SHORT TASK. Only the lines from the start of the data to the line containing "from mathutils import Matrix, Vector", both included, should be output, exactly and without pictures.

SOURCE EXCERPT.
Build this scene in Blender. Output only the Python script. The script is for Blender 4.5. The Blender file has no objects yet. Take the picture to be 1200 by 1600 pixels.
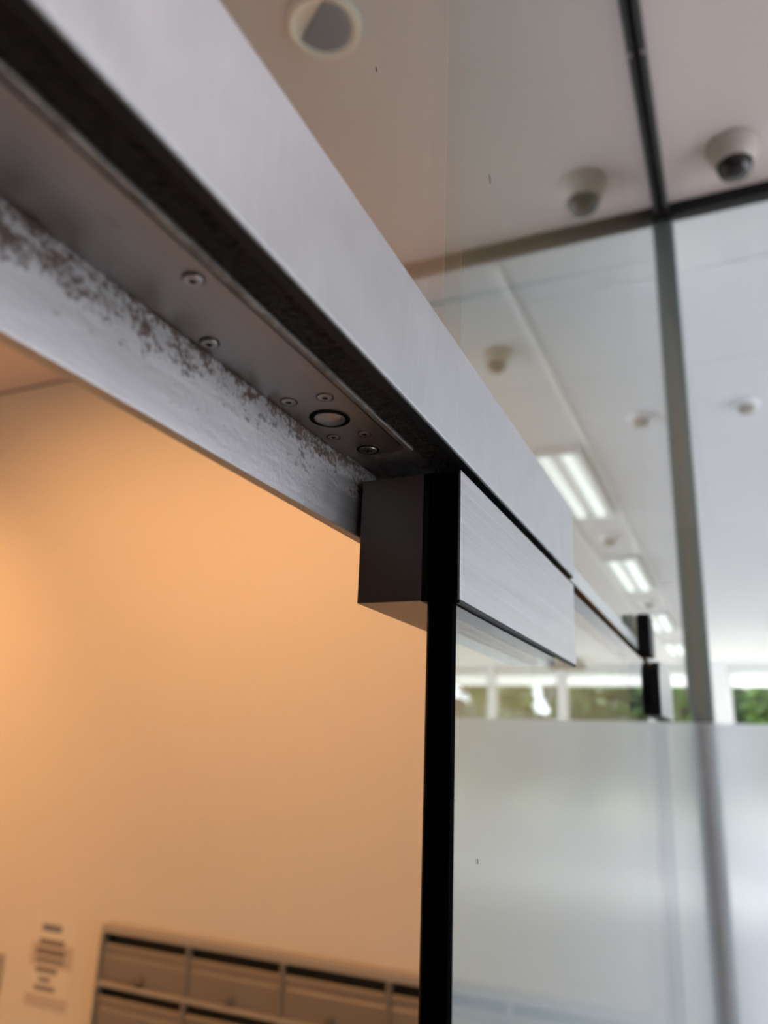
import bpy, bmesh, math, random
from mathutils import Matrix, Vector

# ------------------------------------------------------------------ camera, world, light, exposure
sc = bpy.context.scene
COL = sc.collection
U = 0.084            # metres per measured unit at the door
CZ = 2.0             # camera height above the floor
CEIL = CZ + 1.706    # ceiling height
YG = 2.26            # glazed front wall
YW = 2.53            # solid mail-room wall
YF = 15.5            # far window wall
PX = -1.10 * U       # middle of the partition plane
ox1 = -1.150 * U

R = ((0.9121137, -0.08557724, -0.40090539),
     (0.40813994, 0.28105456, 0.86857937),
     (0.03834567, -0.95586865, 0.29128121))
cam_d = bpy.data.cameras.new('camera')
cam = bpy.data.objects.new('camera', cam_d)
COL.objects.link(cam)
m = Matrix.Identity(4)
for i in range(3):
    m[i][0] = R[i][0]; m[i][1] = -R[i][1]; m[i][2] = -R[i][2]
m.translation = Vector((0, 0, CZ))
cam.matrix_world = m
cam_d.sensor_fit = 'HORIZONTAL'
cam_d.sensor_width = 27.0
cam_d.lens = 27.0 * 1202 / 1200
cam_d.clip_start = 0.005
cam_d.clip_end = 200
cam_d.dof.use_dof = True
cam_d.dof.focus_distance = 0.285
cam_d.dof.aperture_fstop = 8.7
sc.camera = cam

w = bpy.data.worlds.new('world'); sc.world = w
w.use_nodes = True
nt = w.node_tree
bg = nt.nodes['Background']
bg.inputs['Color'].default_value = (0.88, 0.915, 1.0, 1)
bg.inputs['Strength'].default_value = 4.8

sun_d = bpy.data.lights.new('sun', 'SUN')
sun_d.energy = 20.0; sun_d.angle = 0.02; sun_d.color = (1, 0.95, 0.86)
sun = bpy.data.objects.new('sun', sun_d); COL.objects.link(sun)
sun.rotation_euler = (math.radians(-38), 0, math.radians(25))

sc.view_settings.view_transform = 'Standard'
sc.view_settings.look = 'None'
sc.view_settings.gamma = 1
sc.view_settings.use_curve_mapping = False
sc.view_settings.exposure = 0.0

# ------------------------------------------------------------------ helpers
def tag(o, label=None, cat=None, group=None, kind=None):
    if label: o['label'] = label
    if cat: o['category'] = cat
    if group: o['group'] = group
    if kind: o['kind'] = kind
    return o

def empty(name, loc, parent=None):
    o = bpy.data.objects.new(name, None); COL.objects.link(o)
    o.empty_display_size = 0.05
    o.location = loc
    if parent: o.parent = parent; 
    return o

def link(name, me, mat=None, parent=None, loc=(0, 0, 0)):
    o = bpy.data.objects.new(name, me); COL.objects.link(o)
    if mat is not None and len(me.materials) == 0:
        me.materials.append(mat)
    o.location = loc
    if parent is not None:
        o.parent = parent
        pl = Vector((0, 0, 0)); p = parent
        while p: pl += p.location; p = p.parent
        o.location = Vector(loc) - pl
    return o

def mesh_from_bm(name, bm, smooth=False):
    bmesh.ops.recalc_face_normals(bm, faces=bm.faces)
    me = bpy.data.meshes.new(name); bm.to_mesh(me); bm.free()
    if smooth:
        for p in me.polygons: p.use_smooth = True
    return me

def bm_box(bm, a, b, bevel=0.0, seg=2):
    c = [(x, y, z) for x in (a[0], b[0]) for y in (a[1], b[1]) for z in (a[2], b[2])]
    v = [bm.verts.new(p) for p in c]
    fs = [bm.faces.new([v[i] for i in q]) for q in
          ((0, 1, 3, 2), (4, 6, 7, 5), (0, 4, 5, 1), (2, 3, 7, 6), (0, 2, 6, 4), (1, 5, 7, 3))]
    if bevel > 0:
        es = set(e for f in fs for e in f.edges)
        bmesh.ops.bevel(bm, geom=list(es), offset=bevel, segments=seg, affect='EDGES', profile=0.5)

def box(name, a, b, mat, parent=None, bevel=0.0, seg=2):
    """axis aligned box between two world corners; origin at the centre of its base"""
    lo = [min(a[i], b[i]) for i in range(3)]; hi = [max(a[i], b[i]) for i in range(3)]
    o = ((lo[0]+hi[0])/2, (lo[1]+hi[1])/2, lo[2])
    bm = bmesh.new()
    bm_box(bm, [lo[i]-o[i] for i in range(3)], [hi[i]-o[i] for i in range(3)], bevel, seg)
    return link(name, mesh_from_bm(name, bm), mat, parent, o)

def lathe(bm, prof, n=32, cx=0, cy=0):
    """profile of (r, z), turned about z"""
    rings = []
    for r, z in prof:
        if r < 1e-7:
            rings.append([bm.verts.new((cx, cy, z))])
        else:
            rings.append([bm.verts.new((cx + r*math.cos(2*math.pi*k/n), cy + r*math.sin(2*math.pi*k/n), z)) for k in range(n)])
    for A, B in zip(rings, rings[1:]):
        for k in range(n):
            k2 = (k+1) % n
            if len(A) == 1 and len(B) == 1: continue
            if len(A) == 1: bm.faces.new((A[0], B[k], B[k2]))
            elif len(B) == 1: bm.faces.new((A[k], B[0], A[k2]))
            else: bm.faces.new((A[k], B[k], B[k2], A[k2]))

def turned(name, prof, mat, parent=None, loc=(0, 0, 0), n=32, smooth=True, rot=None):
    bm = bmesh.new(); lathe(bm, prof, n)
    if rot: bmesh.ops.transform(bm, matrix=rot, verts=bm.verts)
    me = mesh_from_bm(name, bm, smooth)
    if smooth:
        try: me.set_sharp_from_angle(angle=math.radians(35))
        except Exception: pass
    return link(name, me, mat, parent, loc)

def tube(name, pts, r, mat, parent=None, n=10):
    bm = bmesh.new(); rings = []
    o = Vector(pts[0])
    P = [Vector(p) - o for p in pts]
    for i, p in enumerate(P):
        t = (P[min(i+1, len(P)-1)] - P[max(i-1, 0)]).normalized()
        a = t.orthogonal().normalized() if i == 0 else (a - t*a.dot(t)).normalized()
        b = t.cross(a)
        rings.append([bm.verts.new(p + r*(math.cos(2*math.pi*k/n)*a + math.sin(2*math.pi*k/n)*b)) for k in range(n)])
    for A, B in zip(rings, rings[1:]):
        for k in range(n): bm.faces.new((A[k], A[(k+1) % n], B[(k+1) % n], B[k]))
    bm.faces.new(rings[0][::-1]); bm.faces.new(rings[-1])
    return link(name, mesh_from_bm(name, bm, True), mat, parent, o)

def prism(name, poly_yz, x0, x1, mat, parent=None):
    """extrude a (y, z) outline along x; world coordinates"""
    o = (x0, poly_yz[0][0], poly_yz[0][1])
    bm = bmesh.new()
    A = [bm.verts.new((0, y-o[1], z-o[2])) for y, z in poly_yz]
    B = [bm.verts.new((x1-x0, y-o[1], z-o[2])) for y, z in poly_yz]
    n = len(A)
    bm.faces.new(A); bm.faces.new(B[::-1])
    for k in range(n): bm.faces.new((A[k], B[k], B[(k+1) % n], A[(k+1) % n]))
    return link(name, mesh_from_bm(name, bm), mat, parent, o)

# ------------------------------------------------------------------ materials
def newmat(name):
    mt = bpy.data.materials.new(name); mt.use_nodes = True
    return mt, mt.node_tree.nodes, mt.node_tree.links, mt.node_tree.nodes['Principled BSDF']

def plain(name, col, rough=0.5, metal=0.0, noise=0.0, scale=20, bump=0.0, spec=0.5):
    mt, N, L, p = newmat(name)
    p.inputs['Base Color'].default_value = (*col, 1)
    p.inputs['Roughness'].default_value = rough
    p.inputs['Metallic'].default_value = metal
    p.inputs['Specular IOR Level'].default_value = spec
    if noise or bump:
        tc = N.new('ShaderNodeTexCoord'); nz = N.new('ShaderNodeTexNoise')
        nz.inputs['Scale'].default_value = scale; nz.inputs['Detail'].default_value = 5
        L.new(tc.outputs['Object'], nz.inputs['Vector'])
        if noise:
            mx = N.new('ShaderNodeMix'); mx.data_type = 'RGBA'
            mx.inputs[6].default_value = (*[c*(1-noise) for c in col], 1)
            mx.inputs[7].default_value = (*[min(1, c*(1+noise)) for c in col], 1)
            L.new(nz.outputs['Fac'], mx.inputs[0]); L.new(mx.outputs[2], p.inputs['Base Color'])
        if bump:
            b = N.new('ShaderNodeBump'); b.inputs['Strength'].default_value = bump; b.inputs['Distance'].default_value = 0.002
            L.new(nz.outputs['Fac'], b.inputs['Height']); L.new(b.outputs['Normal'], p.inputs['Normal'])
    return mt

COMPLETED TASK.
Build this scene in Blender. Output only the Python script. The script is for Blender 4.5. The Blender file has no objects yet. Take the picture to be 1200 by 1600 pixels.
import bpy, bmesh, math, random
from mathutils import Matrix, Vector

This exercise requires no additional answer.